* **WORK INSTRUCTIONS**
Which lines below fall between the one containing "Keep writing the" and the one containing "for y0 in (.9, .3, -.3): board('spacer', XR"? Repeat them exactly, counting both of those lines, and add nothing else.

* **DATA SUPPLIED**
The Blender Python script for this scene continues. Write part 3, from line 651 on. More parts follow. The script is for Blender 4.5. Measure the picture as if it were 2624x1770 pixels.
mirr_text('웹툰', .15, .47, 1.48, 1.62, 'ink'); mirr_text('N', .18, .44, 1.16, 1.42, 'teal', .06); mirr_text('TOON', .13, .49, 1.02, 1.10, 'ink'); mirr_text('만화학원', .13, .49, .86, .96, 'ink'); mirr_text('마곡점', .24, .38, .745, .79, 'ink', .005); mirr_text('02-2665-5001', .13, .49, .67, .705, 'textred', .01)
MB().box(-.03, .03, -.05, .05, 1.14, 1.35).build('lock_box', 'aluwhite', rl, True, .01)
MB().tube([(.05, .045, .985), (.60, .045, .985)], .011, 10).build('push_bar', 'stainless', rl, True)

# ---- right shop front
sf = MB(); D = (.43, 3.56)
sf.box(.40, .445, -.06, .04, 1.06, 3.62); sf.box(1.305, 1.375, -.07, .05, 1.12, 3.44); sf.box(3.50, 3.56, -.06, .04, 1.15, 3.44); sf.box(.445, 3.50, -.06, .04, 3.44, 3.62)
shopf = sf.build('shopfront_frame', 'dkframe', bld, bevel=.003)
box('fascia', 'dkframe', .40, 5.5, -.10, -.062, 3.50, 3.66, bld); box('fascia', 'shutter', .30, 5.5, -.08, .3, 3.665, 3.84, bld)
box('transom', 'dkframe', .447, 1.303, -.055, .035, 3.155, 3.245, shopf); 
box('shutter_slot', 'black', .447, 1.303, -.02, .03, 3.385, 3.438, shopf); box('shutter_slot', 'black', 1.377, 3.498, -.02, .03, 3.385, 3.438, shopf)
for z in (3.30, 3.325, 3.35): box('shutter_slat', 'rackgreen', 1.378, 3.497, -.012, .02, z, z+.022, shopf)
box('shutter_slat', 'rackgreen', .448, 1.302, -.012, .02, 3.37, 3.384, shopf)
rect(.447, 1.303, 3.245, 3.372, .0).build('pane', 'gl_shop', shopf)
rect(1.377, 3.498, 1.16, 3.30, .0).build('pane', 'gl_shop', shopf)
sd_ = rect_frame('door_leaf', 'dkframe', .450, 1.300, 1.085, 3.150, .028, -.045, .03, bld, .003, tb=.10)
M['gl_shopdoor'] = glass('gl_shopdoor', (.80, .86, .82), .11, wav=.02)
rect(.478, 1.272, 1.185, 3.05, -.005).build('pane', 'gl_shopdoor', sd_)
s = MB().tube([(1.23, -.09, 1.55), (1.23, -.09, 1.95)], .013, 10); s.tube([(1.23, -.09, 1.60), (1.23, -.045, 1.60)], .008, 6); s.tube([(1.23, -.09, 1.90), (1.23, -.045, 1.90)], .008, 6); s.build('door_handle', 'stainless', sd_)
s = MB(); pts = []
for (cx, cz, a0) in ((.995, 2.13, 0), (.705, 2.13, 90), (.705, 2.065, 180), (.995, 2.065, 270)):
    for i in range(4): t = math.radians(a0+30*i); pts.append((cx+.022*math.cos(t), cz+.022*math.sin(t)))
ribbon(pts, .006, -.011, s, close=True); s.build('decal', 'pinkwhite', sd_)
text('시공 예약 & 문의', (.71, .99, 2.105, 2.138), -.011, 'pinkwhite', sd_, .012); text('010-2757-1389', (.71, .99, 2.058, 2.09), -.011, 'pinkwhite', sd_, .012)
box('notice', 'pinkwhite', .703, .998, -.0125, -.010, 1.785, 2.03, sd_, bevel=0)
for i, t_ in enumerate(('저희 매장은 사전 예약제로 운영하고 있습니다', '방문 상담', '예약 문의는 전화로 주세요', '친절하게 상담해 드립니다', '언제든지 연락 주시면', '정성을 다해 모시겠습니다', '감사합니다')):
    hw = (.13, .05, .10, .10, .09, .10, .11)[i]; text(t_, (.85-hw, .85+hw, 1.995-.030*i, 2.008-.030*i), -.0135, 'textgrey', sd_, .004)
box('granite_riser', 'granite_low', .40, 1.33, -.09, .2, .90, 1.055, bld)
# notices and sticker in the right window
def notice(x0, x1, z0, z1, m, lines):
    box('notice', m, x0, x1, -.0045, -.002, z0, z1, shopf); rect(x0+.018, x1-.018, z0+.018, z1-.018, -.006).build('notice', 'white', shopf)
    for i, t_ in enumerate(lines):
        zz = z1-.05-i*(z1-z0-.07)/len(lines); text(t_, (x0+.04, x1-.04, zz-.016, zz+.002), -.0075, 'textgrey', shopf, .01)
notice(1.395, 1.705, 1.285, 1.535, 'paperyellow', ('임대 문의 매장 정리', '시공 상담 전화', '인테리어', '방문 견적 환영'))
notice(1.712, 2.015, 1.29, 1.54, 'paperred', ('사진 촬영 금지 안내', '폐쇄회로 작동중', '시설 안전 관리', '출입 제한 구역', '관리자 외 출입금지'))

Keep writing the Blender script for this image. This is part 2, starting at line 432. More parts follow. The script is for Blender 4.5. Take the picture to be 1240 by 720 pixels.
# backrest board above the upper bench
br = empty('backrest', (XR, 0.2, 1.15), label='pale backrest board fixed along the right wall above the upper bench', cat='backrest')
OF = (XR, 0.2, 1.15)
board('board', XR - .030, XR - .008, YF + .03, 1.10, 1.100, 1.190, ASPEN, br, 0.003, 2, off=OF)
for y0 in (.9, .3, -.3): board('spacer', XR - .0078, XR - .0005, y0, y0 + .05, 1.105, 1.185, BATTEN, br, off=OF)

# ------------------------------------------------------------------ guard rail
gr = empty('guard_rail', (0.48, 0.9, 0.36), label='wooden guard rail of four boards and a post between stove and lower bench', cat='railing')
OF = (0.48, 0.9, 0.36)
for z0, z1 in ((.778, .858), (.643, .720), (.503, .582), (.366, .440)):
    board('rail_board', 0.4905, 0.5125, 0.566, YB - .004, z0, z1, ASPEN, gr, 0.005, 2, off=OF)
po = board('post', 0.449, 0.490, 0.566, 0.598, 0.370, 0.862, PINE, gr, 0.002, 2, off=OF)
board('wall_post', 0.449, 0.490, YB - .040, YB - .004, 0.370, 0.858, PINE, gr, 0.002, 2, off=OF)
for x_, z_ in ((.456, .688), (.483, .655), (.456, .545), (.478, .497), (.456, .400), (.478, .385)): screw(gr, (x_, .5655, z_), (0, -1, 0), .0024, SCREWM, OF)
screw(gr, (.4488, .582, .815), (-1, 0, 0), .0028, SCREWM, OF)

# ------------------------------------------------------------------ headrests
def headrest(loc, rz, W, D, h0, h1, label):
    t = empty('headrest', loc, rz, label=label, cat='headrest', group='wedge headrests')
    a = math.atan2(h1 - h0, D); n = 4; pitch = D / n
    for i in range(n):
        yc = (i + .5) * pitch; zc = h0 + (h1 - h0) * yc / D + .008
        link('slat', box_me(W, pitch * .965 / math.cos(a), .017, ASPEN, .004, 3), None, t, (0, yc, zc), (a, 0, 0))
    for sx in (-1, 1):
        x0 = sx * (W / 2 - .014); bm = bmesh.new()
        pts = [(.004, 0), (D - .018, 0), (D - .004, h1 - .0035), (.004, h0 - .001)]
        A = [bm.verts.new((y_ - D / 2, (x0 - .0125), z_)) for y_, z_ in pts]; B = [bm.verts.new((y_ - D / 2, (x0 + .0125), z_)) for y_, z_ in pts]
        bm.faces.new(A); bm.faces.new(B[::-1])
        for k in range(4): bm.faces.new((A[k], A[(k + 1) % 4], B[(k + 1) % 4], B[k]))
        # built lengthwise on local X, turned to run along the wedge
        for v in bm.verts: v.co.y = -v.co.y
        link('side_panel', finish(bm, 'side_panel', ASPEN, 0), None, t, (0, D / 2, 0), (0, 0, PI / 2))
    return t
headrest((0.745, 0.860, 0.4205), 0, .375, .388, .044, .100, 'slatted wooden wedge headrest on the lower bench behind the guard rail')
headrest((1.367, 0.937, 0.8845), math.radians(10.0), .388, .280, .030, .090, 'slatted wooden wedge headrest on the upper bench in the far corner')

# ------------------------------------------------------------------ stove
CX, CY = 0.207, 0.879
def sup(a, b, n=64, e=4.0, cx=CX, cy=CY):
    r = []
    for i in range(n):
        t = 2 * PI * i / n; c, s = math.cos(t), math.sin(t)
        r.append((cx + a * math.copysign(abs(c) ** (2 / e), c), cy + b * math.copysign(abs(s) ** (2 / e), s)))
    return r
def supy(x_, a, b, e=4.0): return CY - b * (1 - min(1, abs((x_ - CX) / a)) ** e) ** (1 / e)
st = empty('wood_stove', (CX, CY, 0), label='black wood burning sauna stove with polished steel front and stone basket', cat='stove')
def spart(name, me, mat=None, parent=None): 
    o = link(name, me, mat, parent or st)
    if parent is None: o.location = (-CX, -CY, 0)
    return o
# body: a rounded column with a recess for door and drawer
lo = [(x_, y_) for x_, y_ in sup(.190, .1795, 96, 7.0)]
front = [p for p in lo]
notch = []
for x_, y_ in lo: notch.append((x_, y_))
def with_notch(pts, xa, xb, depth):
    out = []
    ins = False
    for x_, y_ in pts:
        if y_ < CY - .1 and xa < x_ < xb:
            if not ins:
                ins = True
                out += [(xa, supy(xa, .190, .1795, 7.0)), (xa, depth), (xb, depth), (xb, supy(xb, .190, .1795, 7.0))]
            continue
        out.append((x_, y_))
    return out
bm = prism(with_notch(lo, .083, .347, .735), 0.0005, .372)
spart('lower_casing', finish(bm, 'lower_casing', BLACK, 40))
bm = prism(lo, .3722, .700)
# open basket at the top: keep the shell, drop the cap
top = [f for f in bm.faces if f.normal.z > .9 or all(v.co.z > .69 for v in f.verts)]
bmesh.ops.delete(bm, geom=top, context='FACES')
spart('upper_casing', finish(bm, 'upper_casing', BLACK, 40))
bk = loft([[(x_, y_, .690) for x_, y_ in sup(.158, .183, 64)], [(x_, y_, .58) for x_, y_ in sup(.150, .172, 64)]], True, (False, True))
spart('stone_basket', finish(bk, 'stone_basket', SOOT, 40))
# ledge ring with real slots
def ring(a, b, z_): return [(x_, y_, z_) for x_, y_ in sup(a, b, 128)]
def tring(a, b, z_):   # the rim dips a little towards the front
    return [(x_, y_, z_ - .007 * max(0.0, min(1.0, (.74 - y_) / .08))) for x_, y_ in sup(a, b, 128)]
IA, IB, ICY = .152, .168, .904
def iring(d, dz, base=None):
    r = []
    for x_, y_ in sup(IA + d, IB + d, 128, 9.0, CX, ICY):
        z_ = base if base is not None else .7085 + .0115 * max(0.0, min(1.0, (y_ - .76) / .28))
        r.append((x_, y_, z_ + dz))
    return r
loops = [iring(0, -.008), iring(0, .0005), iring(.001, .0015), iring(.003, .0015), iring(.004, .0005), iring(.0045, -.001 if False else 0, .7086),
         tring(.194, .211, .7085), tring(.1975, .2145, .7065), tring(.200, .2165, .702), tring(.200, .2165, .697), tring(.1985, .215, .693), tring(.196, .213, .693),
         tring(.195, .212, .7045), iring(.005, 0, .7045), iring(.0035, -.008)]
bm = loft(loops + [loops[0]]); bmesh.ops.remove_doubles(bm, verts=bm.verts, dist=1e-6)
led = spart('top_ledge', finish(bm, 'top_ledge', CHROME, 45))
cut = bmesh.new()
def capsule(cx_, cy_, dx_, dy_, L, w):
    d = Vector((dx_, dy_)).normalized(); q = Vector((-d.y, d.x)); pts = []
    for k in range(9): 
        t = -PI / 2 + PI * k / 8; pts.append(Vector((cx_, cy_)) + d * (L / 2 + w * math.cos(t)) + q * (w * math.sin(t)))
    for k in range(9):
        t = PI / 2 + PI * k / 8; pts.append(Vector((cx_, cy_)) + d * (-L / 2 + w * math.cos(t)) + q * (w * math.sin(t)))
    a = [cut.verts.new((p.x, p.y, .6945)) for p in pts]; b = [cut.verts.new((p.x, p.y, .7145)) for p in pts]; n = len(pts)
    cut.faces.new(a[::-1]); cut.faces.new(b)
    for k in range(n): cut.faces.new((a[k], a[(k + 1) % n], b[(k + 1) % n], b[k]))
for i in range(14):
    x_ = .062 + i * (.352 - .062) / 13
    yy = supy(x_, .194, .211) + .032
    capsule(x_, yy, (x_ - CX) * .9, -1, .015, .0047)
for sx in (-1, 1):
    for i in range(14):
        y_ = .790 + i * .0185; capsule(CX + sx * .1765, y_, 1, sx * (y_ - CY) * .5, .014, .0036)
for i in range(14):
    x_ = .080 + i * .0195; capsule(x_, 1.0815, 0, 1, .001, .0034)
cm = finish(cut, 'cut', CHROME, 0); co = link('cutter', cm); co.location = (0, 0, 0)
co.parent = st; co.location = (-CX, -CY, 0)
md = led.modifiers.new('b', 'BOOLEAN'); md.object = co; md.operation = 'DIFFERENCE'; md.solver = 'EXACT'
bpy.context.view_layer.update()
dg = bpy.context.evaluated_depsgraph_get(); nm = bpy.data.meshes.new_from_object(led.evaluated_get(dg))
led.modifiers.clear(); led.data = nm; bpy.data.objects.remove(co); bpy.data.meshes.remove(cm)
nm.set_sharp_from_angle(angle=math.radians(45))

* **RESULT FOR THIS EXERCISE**
Keep writing the Blender script for this image. This is part 2, starting at line 432. More parts follow. The script is for Blender 4.5. Take the picture to be 1240 by 720 pixels.
# backrest board above the upper bench
br = empty('backrest', (XR, 0.2, 1.15), label='pale backrest board fixed along the right wall above the upper bench', cat='backrest')
OF = (XR, 0.2, 1.15)
board('board', XR - .030, XR - .008, YF + .03, 1.10, 1.100, 1.190, ASPEN, br, 0.003, 2, off=OF)
for y0 in (.9, .3, -.3): board('spacer', XR - .0078, XR - .0005, y0, y0 + .05, 1.105, 1.185, BATTEN, br, off=OF)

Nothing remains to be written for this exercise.